House of cards – Season 3
Ho visto la terza stagione di “House of cards” grazie al mio abbonamento a Netflix, in una decina di giorni all’inizio di marzo.
Ovviamente qui sotto ci sono un sacco di spoiler. Procedete a vostro rischio dopo il break.
Ho iniziato a vedere questa terza serie con aspettative molto, molto alte: le prime due stagioni sono state appassionanti, scritte e girate molto bene, al di sopra degli standard anche per le serie tv americane. Da questo punto di vista, la produzione per la parte audio video è confermata: si lavora a un livello egregio.
La stagione comincia subito nel vivo e riprende esattamente da dove era finita la seconda: Frank Underwood è finalmente presidente degli Stati Uniti, Doug Stamper si sta riprendendo dalla botta (fisica e morale) di Rachel.
Purtroppo questo inizio chiaro e diretto è già sintomo di uno dei problemi di questa terza serie: la trama va avanti sui binari. Se nelle prime due serie l’ascesa degli Underwood era una via tortuosa e interessante da seguire, qui si parte dalla cima della torre e l’obiettivo è restarci. C’è quindi molto meno dinamicità nella storia e fin dalla prima puntata è chiaro “dove” si andrà a finire: conta la rielezione, e solo quella. Tutto il resto, tentennamenti di Underwood e personaggi secondari, sono un evidente orpello, e in alcuni punti si arriva tranquillamente a definirli per quello che sono: fillerone * (la storyline di Remy Danton, novello redento sulla via di Damasco e pronto a una vita agricola nel Sud degli States ne è il triste esempio).
Siamo lontani dagli intrecci complicati delle serie precedenti, dove anche le costolette di Freddy avevano un ruolo. Sono riusciti a rendere noiosetto e scontato anche Doug Stamper e la sua sete di vendetta (e la sua redenzione finale, con una scena praticamente ambientata in Breaking Bad).
Concentrarsi al 100% su Claire e Francis è stata una scelta voluta? Se sì, non ha pagato. La dinamica della coppia dopo un po’ diventa stucchevole, è un “Claire fa un casino e Frank pulisce i cocci”, è Casa Vianello senza le risate (e i calci sotto il letto). Le mattane di una cinquantenne non sono un argomento interessante in una serie sulla spietatezza della politica.
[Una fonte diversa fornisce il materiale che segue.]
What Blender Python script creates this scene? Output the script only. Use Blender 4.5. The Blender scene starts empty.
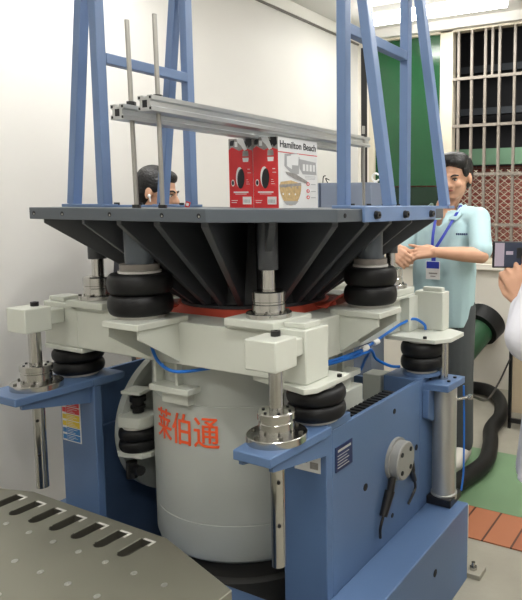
import bpy, bmesh, math, random
from mathutils import Vector, Matrix, Euler
random.seed(4)
PI = math.pi
SC = bpy.context.scene
COL = SC.collection
R = math.radians

# ------------------------------------------------------------------ camera
def setup_camera():
    f, yaw, pitch, roll = 616.724, R(26.565), R(5.806), R(.301)
    px, py = 410.0, 267.751
    fw = Vector((-math.sin(yaw), math.cos(yaw), 0)); rt = Vector((math.cos(yaw), math.sin(yaw), 0)); up = Vector((0, 0, 1))
    FW = fw*math.cos(pitch) - up*math.sin(pitch); up2 = up*math.cos(pitch) + fw*math.sin(pitch)
    RT = rt*math.cos(roll) + up2*math.sin(roll); UP = up2*math.cos(roll) - rt*math.sin(roll)
    cam = bpy.data.cameras.new('camera'); o = bpy.data.objects.new('camera', cam); COL.objects.link(o)
    m = Matrix((RT, UP, -FW)).transposed().to_4x4(); m.translation = Vector((1.527, -1.771, 1.46)); o.matrix_world = m
    cam.sensor_fit = 'HORIZONTAL'; cam.sensor_width = 36; cam.lens = f*36/522
    cam.shift_x = (261 - px)/522; cam.shift_y = (py - 300)/522
    cam.clip_start = .02
    SC.camera = o
setup_camera()

# ------------------------------------------------------------------ world, light, exposure
w = bpy.data.worlds.new('world'); SC.world = w; w.use_nodes = True
w.node_tree.nodes['Background'].inputs[0].default_value = (.5, .6, .75, 1)
w.node_tree.nodes['Background'].inputs[1].default_value = .02
SC.view_settings.view_transform = 'Standard'; SC.view_settings.look = 'None'
SC.view_settings.gamma = 1; SC.view_settings.use_curve_mapping = False
SC.view_settings.exposure = -0.12
def area(name, loc, sx, sy, power, rot=(0, 0, 0), col=(1, .985, .965)):
    l = bpy.data.lights.new(name, 'AREA'); l.shape = 'RECTANGLE'; l.size = sx; l.size_y = sy; l.energy = power; l.color = col
    o = bpy.data.objects.new(name, l); COL.objects.link(o); o.location = loc; o.rotation_euler = rot
    return o
CEIL = 2.90
LAMPS = [(-.38, 2.36), (-.75, .1), (1.25, 1.3), (1.3, -1.2), (2.6, .4), (-.1, -2.4), (2.6, -2.6)]
POW = [11, 13.5, 24, 18, 20, 7, 12]
for (lx, ly), lp in zip(LAMPS, POW):
    area('ceiling_lamp_light', (lx, ly, CEIL-.10), 1.08, .10, lp)
area('yard_fill', (.4, 3.6, 2.9), .6, .6, 38, (R(35), 0, 0), (1, .95, .9))  # added fill with no visible source, brightens the brick wall outside

# ------------------------------------------------------------------ materials
def srgb(r, g, b):
    def c(v):
        v /= 255
        return v/12.92 if v <= .04045 else ((v+.055)/1.055)**2.4
    return (c(r), c(g), c(b), 1)
def mat(name, col, rough=.5, metal=0, noise=0, nscale=8, bump=0, bscale=60, spec=.5, emit=0, coat=0, rough_var=0):
    m = bpy.data.materials.new(name); m.use_nodes = True; nt = m.node_tree; b = nt.nodes['Principled BSDF']
    c = srgb(*col); b.inputs['Base Color'].default_value = c
    b.inputs['Roughness'].default_value = rough; b.inputs['Metallic'].default_value = metal
    b.inputs['Specular IOR Level'].default_value = spec; b.inputs['Coat Weight'].default_value = coat
    if emit:
        b.inputs['Emission Color'].default_value = c; b.inputs['Emission Strength'].default_value = emit
    tc = nt.nodes.new('ShaderNodeTexCoord')
    if noise or rough_var:
        n = nt.nodes.new('ShaderNodeTexNoise'); n.inputs['Scale'].default_value = nscale; n.inputs['Detail'].default_value = 5
        nt.links.new(tc.outputs['Object'], n.inputs['Vector'])
        if noise:
            mx = nt.nodes.new('ShaderNodeMix'); mx.data_type = 'RGBA'
            mx.inputs['A'].default_value = tuple(v*(1-noise) for v in c[:3])+(1,)
            mx.inputs['B'].default_value = tuple(min(1, v*(1+noise)) for v in c[:3])+(1,)
            nt.links.new(n.outputs['Fac'], mx.inputs['Factor']); nt.links.new(mx.outputs['Result'], b.inputs['Base Color'])
        if rough_var:
            mr = nt.nodes.new('ShaderNodeMapRange'); mr.inputs['To Min'].default_value = max(0, rough-rough_var); mr.inputs['To Max'].default_value = rough+rough_var
            nt.links.new(n.outputs['Fac'], mr.inputs['Value']); nt.links.new(mr.outputs['Result'], b.inputs['Roughness'])
    if bump:
        n2 = nt.nodes.new('ShaderNodeTexNoise'); n2.inputs['Scale'].default_value = bscale
        bp = nt.nodes.new('ShaderNodeBump'); bp.inputs['Strength'].default_value = bump; bp.inputs['Distance'].default_value = .01
        nt.links.new(tc.outputs['Object'], n2.inputs['Vector']); nt.links.new(n2.outputs['Fac'], bp.inputs['Height']); nt.links.new(bp.outputs['Normal'], b.inputs['Normal'])
    return m
M = {}
M['wall'] = mat('wall_paint', (218, 216, 211), .55, noise=.05, nscale=2, bump=.02)
M['ceiling'] = mat('ceiling_paint', (226, 224, 220), .7, noise=.02)
M['cornice'] = mat('cornice_paint', (238, 236, 230), .5)
M['cornice_line'] = mat('cornice_shadow_gap', (120, 116, 110), .6)
M['ledge'] = mat('ledge_paint', (222, 217, 206), .5, noise=.04, nscale=5)
M['concrete'] = mat('concrete', (158, 154, 140), .6, noise=.18, nscale=5, bump=.1)
M['green_mat'] = mat('green_mat', (108, 138, 104), .45, noise=.12, nscale=4, rough_var=.1)
M['blue'] = mat('blue_paint', (86, 112, 150), .42, noise=.04, nscale=3, bump=.03, bscale=150)
M['bluelight'] = mat('blue_tube_paint', (102, 126, 164), .4, noise=.03, nscale=3)
M['cream'] = mat('cream_paint', (203, 206, 196), .42, noise=.03, nscale=4, bump=.02, bscale=90)
M['body'] = mat('grey_body_paint', (176, 180, 174), .4, noise=.02, nscale=3)
M['table'] = mat('grey_anodised_plate', (84, 91, 98), .45, metal=.25, noise=.05, nscale=5)
M['cone'] = mat('dark_cast_paint', (46, 48, 52), .42, noise=.2, nscale=6)
M['fin'] = mat('grey_fin_paint', (72, 75, 80), .42, noise=.1, nscale=6)
M['steel'] = mat('polished_steel', (192, 191, 187), .2, metal=1, noise=.03, nscale=12, rough_var=.02)
M['rodsteel'] = mat('zinc_rod', (158, 156, 150), .4, metal=.7)
M['brushed'] = mat('brushed_aluminium', (190, 190, 186), .36, metal=.8, noise=.05, nscale=10)
M['alu'] = mat('aluminium_profile', (190, 192, 192), .35, metal=.85)
M['hub'] = mat('hub_grey', (150, 150, 146), .5, metal=.2)
M['black'] = mat('black_rubber', (14, 14, 16), .48, noise=.1, nscale=10, spec=.35)
M['hose_black'] = mat('black_hose_rubber', (13, 14, 15), .5, bump=.05, spec=.3)
M['blackm'] = mat('black_metal', (22, 22, 24), .35)
M['dark'] = mat('dark_recess', (16, 18, 22), .7)
M['darkbody'] = mat('dark_base_casting', (62, 62, 60), .6, noise=.1)
M['ring'] = mat('collar_grey', (128, 122, 116), .5)
M['whitering'] = mat('white_spring_ring', (205, 203, 196), .4)
M['red'] = mat('red_rubber_diaphragm', (196, 78, 58), .6, noise=.1, nscale=8)
M['orange'] = mat('orange_lettering', (240, 92, 44), .5)
M['slip'] = mat('magnesium_plate', (140, 139, 126), .38, metal=.6, noise=.12, nscale=5, rough_var=.1)
M['slot'] = mat('slot_steel', (84, 82, 74), .5, metal=.5)
M['white'] = mat('white_print', (232, 232, 230), .4)
M['redprint'] = mat('red_print', (214, 44, 48), .38, noise=.06, nscale=20)
M['greyprint'] = mat('grey_print', (150, 146, 142), .4, noise=.5, nscale=70)
M['midgrey'] = mat('product_grey_print', (172, 172, 172), .4)
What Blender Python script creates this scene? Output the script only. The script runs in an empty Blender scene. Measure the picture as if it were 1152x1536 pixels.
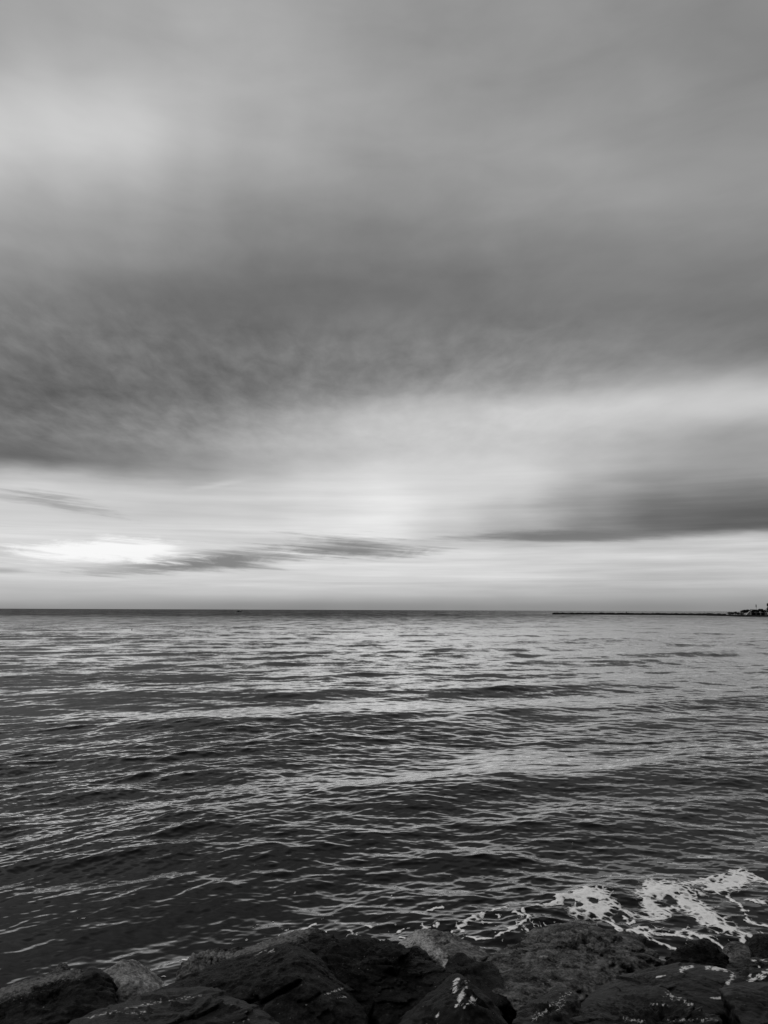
import bpy, bmesh, math, random
import numpy as np
from mathutils import Vector, Matrix

random.seed(7)
C = bpy.context.scene
COL = C.collection
R = math.radians

# ------------------------------------------------------------------ camera
CAM_H = 5.0
FOC = 1153.0                      # focal length in photo pixels (photo 1152 x 1536)
PITCH = R(7.27)
ROLL = R(0.22)
cd = bpy.data.cameras.new('camera')
cam = bpy.data.objects.new('camera', cd)
COL.objects.link(cam)
cd.sensor_fit = 'VERTICAL'
cd.sensor_height = 36.0
cd.lens = 36.0 * FOC / 1536.0
cd.clip_start = 0.1
cd.clip_end = 300000.0
cam.matrix_world = (Matrix.Translation((0, 0, CAM_H)) @ Matrix.Rotation(R(90) + PITCH, 4, 'X')
                    @ Matrix.Rotation(ROLL, 4, 'Z'))
C.camera = cam
bpy.context.view_layer.update()
MW = np.array(cam.matrix_world)[:3, :3]


def ray(px, py):
    v = MW @ np.array([(px - 576) / FOC, -(py - 768) / FOC, -1.0])
    return v / np.linalg.norm(v)


def at(px, py, D):
    "the point D metres ahead (along +Y) that lies on the sight line"
    v = ray(px, py)
    return np.array([0, 0, CAM_H]) + v * (D / v[1])


def on_sea(px, py):
    v = ray(px, py)
    return np.array([0, 0, CAM_H]) + v * (CAM_H / -v[2])


def project(P):
    q = (np.asarray(P) - np.array([0, 0, CAM_H])) @ MW
    return 576 + FOC * q[..., 0] / -q[..., 2], 768 - FOC * q[..., 1] / -q[..., 2]


def azel(px, py):
    v = ray(px, py)
    return math.degrees(math.atan2(v[0], v[1])), math.degrees(math.asin(v[2]))


# ------------------------------------------------------------------ exposure
C.view_settings.view_transform = 'Standard'
C.view_settings.look = 'None'
C.view_settings.exposure = 0.0
C.view_settings.gamma = 1.0
C.render.engine = 'CYCLES'
C.cycles.max_bounces = 6
C.cycles.diffuse_bounces = 2
C.cycles.glossy_bounces = 3

# ------------------------------------------------------------------ weak sun through the overcast, from the left
SUN_AZ, SUN_EL = -85.0, 48.0
sl = bpy.data.lights.new('sun', 'SUN')
sl.energy = 1.2
sl.angle = R(24)
sl.color = (1.0, 0.985, 0.97)
sun = bpy.data.objects.new('sun', sl)
COL.objects.link(sun)
_sd = Vector((math.sin(R(SUN_AZ)) * math.cos(R(SUN_EL)), math.cos(R(SUN_AZ)) * math.cos(R(SUN_EL)), math.sin(R(SUN_EL))))
sun.rotation_euler = _sd.to_track_quat('Z', 'Y').to_euler()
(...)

Ed è il finale, quell’”I’m leaving” di Claire a Frank, il passo definitivo che trasforma il topic della serie da “politica americana” a “noioso feuilleton“.
Assistiamo purtroppo alla stessa deriva di Mad Men, passato da interessante serie sulla vita di una Ad Agency con sottofondo rosa a “questo è l’amore” tra pubblicità sbilenche.
Ed è un peccato, perchè tutto il resto che ha fatto il bene di House of Cards c’è ancora, Spacey è spettacolare, la Wright pure, il presidente russo e tutto l’intrigo con le Nazioni Unite era un ottima base su cui lavorare (magari abbassando il tono macchiettistico … ).
Così come rimane spettacolare l’idea di mettere tutte le puntate disponibili da subito, e permettere la visione in blocco.
Onestamente, messa così non me ne può fregare di meno della quarta, inevitabile, serie. Con tanti saluti al “la finiremo quando non avremo più niente da dire” sbandierato da Willimon in tutte le interviste. Non avevate già più niente da dire quando vi siete messi a scrivere questa.
“I’m leaving” lo dico io.
* Tvtrope definisce filler (da cui l’accrescitivo fillerone) “elementi di un serial che non hanno relazioni con il plot principale, non cambiano le relazioni tra i protagonisti e sono messi lì solo per consumare spazio”.